Nel nome della contaminazione
Cinema, videogiochi e fumetti. Mondi che oggi sono sempre più interconnessi, sovrapposti. La contemporaneità ha abbattuto anche le barriere tra arti diverse, oltre a sfumare i confini mondiali?

Sono sempre stato del parere che la multidisciplinarietà giovi a tutti i media. Così come la mescolanza di esperienze. Quando il fumetto si fonde col cinema, col teatro, con la street art o con altri supporti interessanti, si arricchisce senz'altro. Sia perché viene conosciuto da una gamma più vasta di persone e sia perché questa fusione porta inevitabilmente ad altri modi per leggere le sfumature di un testo o immagine. Mi viene in mente Scott Pilgim di Bryan O'Malley, che dal fumetto è passato al cinema o dopo ancora alla serie animata, con sfumature differenti e tratti distintivi peculiari per ogni media. Mi dici le tue ultime visioni tra film e serie e, se sei un giocatore, gli ultimi videogiochi che hai provato?

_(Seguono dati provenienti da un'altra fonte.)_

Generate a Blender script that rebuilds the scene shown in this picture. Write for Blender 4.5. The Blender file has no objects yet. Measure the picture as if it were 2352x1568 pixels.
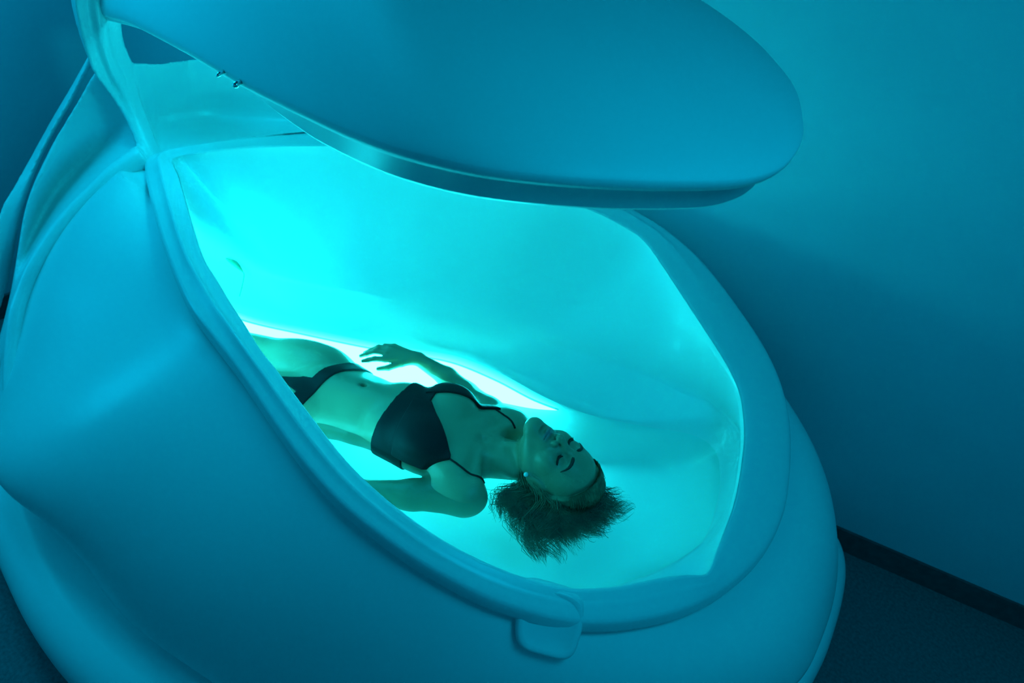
import bpy, math, random
import numpy as np
from mathutils import Matrix, Vector

# ---------------------------------------------------------------- camera, light, exposure
scene = bpy.context.scene
col = scene.collection
cam_data = bpy.data.cameras.new('camera')
cam = bpy.data.objects.new('camera', cam_data)
col.objects.link(cam)
cam_data.sensor_width = 36.0
cam_data.lens = 27.126
cam_data.clip_start = 0.05
cam.matrix_world = Matrix(((0.759827, -0.492711, 0.424145, 1.208),
                           (0.640065, 0.452608, -0.620857, -1.247),
                           (0.113931, 0.743224, 0.659271, 2.460),
                           (0, 0, 0, 1)))
cam_data.dof.use_dof = True
cam_data.dof.focus_distance = 1.86
cam_data.dof.aperture_fstop = 3.2
scene.camera = cam

world = bpy.data.worlds.new('world')
scene.world = world
world.use_nodes = True
world.node_tree.nodes['Background'].inputs[0].default_value = (0.0, 0.30, 0.42, 1)
world.node_tree.nodes['Background'].inputs[1].default_value = 0.0

scene.view_settings.view_transform = 'Standard'
scene.view_settings.look = 'None'
scene.view_settings.gamma = 1.0
scene.view_settings.use_curve_mapping = False
scene.view_settings.exposure = 0.35
scene.cycles.max_bounces = 5
scene.cycles.glossy_bounces = 2
scene.cycles.diffuse_bounces = 3

LED_COLOUR = (0.012, 0.93, 1.0)        # cyan underwater LEDs
ROOM_COLOUR = (0.002, 0.63, 1.0)       # bluer room lamps

# ---------------------------------------------------------------- helpers
def link(o, parent=None):
    col.objects.link(o)
    if parent is not None:
        o.parent = parent
    return o

def tag(o, label=None, category=None, kind=None, group=None):
    if label: o['label'] = label
    if category: o['category'] = category
    if kind: o['kind'] = kind
    if group: o['group'] = group
    return o

def mesh_obj(name, verts, faces, mat, parent=None, smooth=True):
    me = bpy.data.meshes.new(name)
    if isinstance(verts, np.ndarray): verts = verts.tolist()
    if isinstance(faces, np.ndarray): faces = faces.tolist()
    me.from_pydata(verts, [], faces)
    me.update()
    if smooth:
        me.polygons.foreach_set('use_smooth', [True] * len(me.polygons))
    if mat: me.materials.append(mat)
    o = bpy.data.objects.new(name, me)
    return link(o, parent)

def empty(name, loc=(0, 0, 0)):
    o = bpy.data.objects.new(name, None)
    o.location = loc
    o.empty_display_size = 0.1
    return link(o)

def sock(b, names, val):
    for n in names:
        if n in b.inputs:
            b.inputs[n].default_value = val
            return

def material(name, colour, rough=0.5, coat=0.0, spec=0.5, metallic=0.0, bump=None, vary=None, transmission=0.0):
    m = bpy.data.materials.new(name)
    m.use_nodes = True
    nt = m.node_tree
    b = nt.nodes['Principled BSDF']
    b.inputs['Base Color'].default_value = (*colour, 1)
    b.inputs['Roughness'].default_value = rough
    b.inputs['Metallic'].default_value = metallic
    sock(b, ['Coat Weight'], coat)
    sock(b, ['Coat Roughness'], 0.08)
    sock(b, ['Specular IOR Level'], spec)
    sock(b, ['Transmission Weight'], transmission)
    tc = nt.nodes.new('ShaderNodeTexCoord')
    if vary:
        scale, amount = vary
        n = nt.nodes.new('ShaderNodeTexNoise'); n.inputs['Scale'].default_value = scale
        n.inputs['Detail'].default_value = 6
        nt.links.new(tc.outputs['Object'], n.inputs['Vector'])
        r = nt.nodes.new('ShaderNodeValToRGB')
        lo = [c * (1 - amount) for c in colour]
        hi = [min(1, c * (1 + amount)) for c in colour]
        r.color_ramp.elements[0].position = 0.3
        r.color_ramp.elements[0].color = (*lo, 1)
        r.color_ramp.elements[1].position = 0.7
        r.color_ramp.elements[1].color = (*hi, 1)
        nt.links.new(n.outputs[0], r.inputs[0])
        nt.links.new(r.outputs[0], b.inputs['Base Color'])
    if bump:
        scale, strength, dist = bump
        n = nt.nodes.new('ShaderNodeTexNoise'); n.inputs['Scale'].default_value = scale
        n.inputs['Detail'].default_value = 4
        nt.links.new(tc.outputs['Object'], n.inputs['Vector'])
        bp = nt.nodes.new('ShaderNodeBump')
        bp.inputs['Strength'].default_value = strength
        bp.inputs['Distance'].default_value = dist
        nt.links.new(n.outputs[0], bp.inputs['Height'])
        nt.links.new(bp.outputs[0], b.inputs['Normal'])
    return m

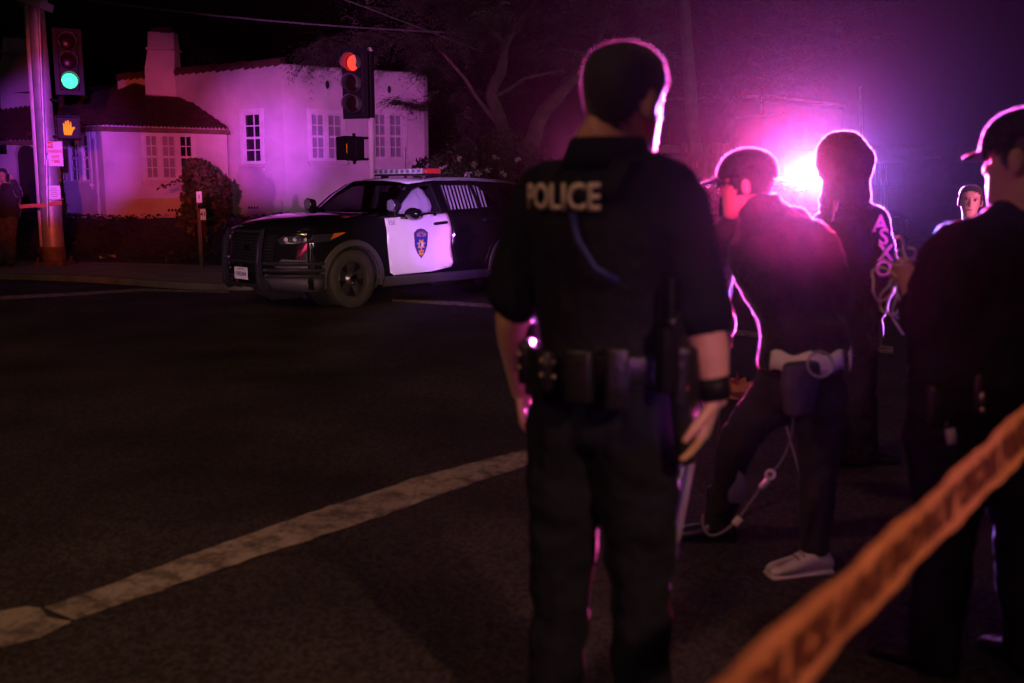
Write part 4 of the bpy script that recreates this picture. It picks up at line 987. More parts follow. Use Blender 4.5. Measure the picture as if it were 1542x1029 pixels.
# flowering shrubs by the tree
random.seed(21); c0 = P(690, 260, 23); c0.z = .1; o = empty('flowering_shrub', c0, 'loose flowering shrub with pale blooms beyond the roof of the patrol car', 'shrub'); q = MB()
for px, py, r1, r2 in ((650, 262, .5, .4), (690, 245, .6, .5), (730, 240, .7, .6), (760, 225, .6, .5), (720, 280, .9, .5), (660, 290, .8, .4), (800, 255, .7, .6), (700, 320, 1.3, .6)): leaves(q, P(px, py, 23), (r1, .6, r2), 420, .06, [M['leaf']])
loc(q, 0, 'leaves', None, o, fix=False); q = MB()
for px, py in ((746, 236), (704, 262), (720, 262), (690, 240), (712, 248), (668, 252), (757, 262), (735, 255), (780, 240)): leaves(q, P(px, py, 22.5), (.09, .09, .06), 14, .05)
loc(q, 0, 'blossom', M['print'], o, fix=False)
# ---------------------------------------------------------------- right background
def pipe(name, pts, r, mat, label, cat, group=None):
    P3 = [P(*p) for p in pts]; q = MB(); q.tube(P3, r, 8); q2 = q.build(name, M[mat], smooth=True, local=P3[0]); tag(q2, label, cat, group); return q2
up = P(1052, 300, 27); up.z = .0; o = empty('utility_pole', up, 'tall wooden utility pole right of the officer, leaning slightly', 'utility pole')
q = MB(); q.tube([up, P(1048, 250, 27), P(1034, 60, 27), P(1026, -60, 27)], [.20, .19, .16, .15], 14); loc(q, 0, 'shaft', M['polewood'], o, smooth=True)
q = MB(); q.box(P(1050, 248, 26.78), (.05, .02, .18)); loc(q, 0, 'reflector', M['signred'], o)
# board fence
fb = P(965, 290, 30); fb.z = 0; o = empty('board_fence', fb, 'pale vertical board fence behind the officer, left of the utility pole', 'fence')
x0, x1 = P(930, 280, 30).x, P(1092, 280, 30).x; k = 0; x = x0
while x < x1:
    zt = P(0, 219, 30).z if x < P(1030, 0, 30).x else P(0, 216, 30).z
    q = MB(); q.box((x + .07, 30 + (.0 if k % 2 else .015), zt / 2), (.135, .025, zt + random.uniform(-.03, .03))); loc(q, 0, 'board', M['fence'], o); x += .145; k += 1
for px in (965, 994, 1028, 1062, 1090): q = MB(); c_ = P(px, 240, 29.9); q.box((c_.x, 29.9, 1.4), (.12, .12, 2.9 if px != 1028 else 2.95)); loc(q, 0, 'post', M['rustpost'] if px == 1028 else M['fence'], o)
for y in (233,): q = MB(); c_ = P(0, y, 29.85); q.box(((x0 + x1) / 2 - .7, 29.88, c_.z), ((x1 - x0) * .7, .05, .10)); loc(q, 0, 'rail', M['darkwall'], o)
pipe('marker_rod', [(1018, 252, 20), (1018, 285, 20), (1018, 340, 20)], .02, 'whitepipe', 'thin white marker rod standing before the board fence', 'rod')
# low building with pale fascia line
lb_ = P(1145, 290, 38); lb_.z = 0; o = empty('low_building', lb_, 'dark low building with pale roof edge beyond the second patrol car', 'building')
q = MB(); a, b, c_ = P(930, 290, 38), P(1145, 290, 36), P(1262, 290, 40)
zt = P(1145, 146, 36).z; z2 = P(930, 157, 38).z
for A, B in ((a, b), (b, c_)): q.add([(A.x, A.y, 0), (B.x, B.y, 0), (B.x, B.y, zt - .15), (A.x, A.y, zt - .15)], [(0, 1, 2, 3)])
q.add([(a.x, a.y, zt - .15), (b.x, b.y, zt - .15), (c_.x, c_.y, zt - .15), (a.x + 3, a.y + 14, zt - .15)], [(0, 1, 2, 3)]); q.add([(c_.x, c_.y, 0), (a.x + 3, a.y + 14, 0), (a.x + 3, a.y + 14, zt - .15), (c_.x, c_.y, zt - .15)], [(0, 1, 2, 3)])
loc(q, 0, 'wall', M['darkwall'], o)
for A, B in ((a, b), (b, c_)):
    q = MB(); n_ = Vector((0, -.35, 0)); q.tube([Vector((A.x, A.y, zt)) + n_, Vector((B.x, B.y, zt)) + n_], .05, 4); loc(q, 0, 'roof_edge', M['trim'], o)
q = MB(); q.tube([P(1145, 146, 35.6), P(1146, 172, 35.6)], .05, 6); loc(q, 0, 'downpipe', M['trim'], o)
q = MB(); q.tube([P(1104, 178, 35.4), P(1182, 173, 35.4)], .03, 6); loc(q, 0, 'awning_edge', M['trim'], o)
for px in (980, 1005, 1200, 1225): q = MB(); q.box(P(px, 205, 35.7) if px > 1100 else P(px, 205, 37.3), (.8, .06, 1.0)); w_ = loc(q, 0, 'window', M['glass_win'], o)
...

Capiti a fagiolo perché ho ri-iniziato da poco una delle mie serie TV preferite, ovvero Malcolm in the Middle e nel frattempo, qualche puntata di My name is Earl, anche se con un po' di amaro in bocca dato che non è mai stata conclusa. Mi piace molto riguardare film e serie del passato. Mentre per quanto riguarda il gaming, gli ultimi giochi che ho giocato sono stati Zelda: Echoes of Wisdom (In generale la mia saga videoludica preferita) e recentemente, nel poco tempo libero di cui dispongo - oltre a spaccarmi la schiena nella creazione di una campagna D&D da ormai più di un anno - mi piace rivivere le vecchie avventure di Raziel in Soul Reaver.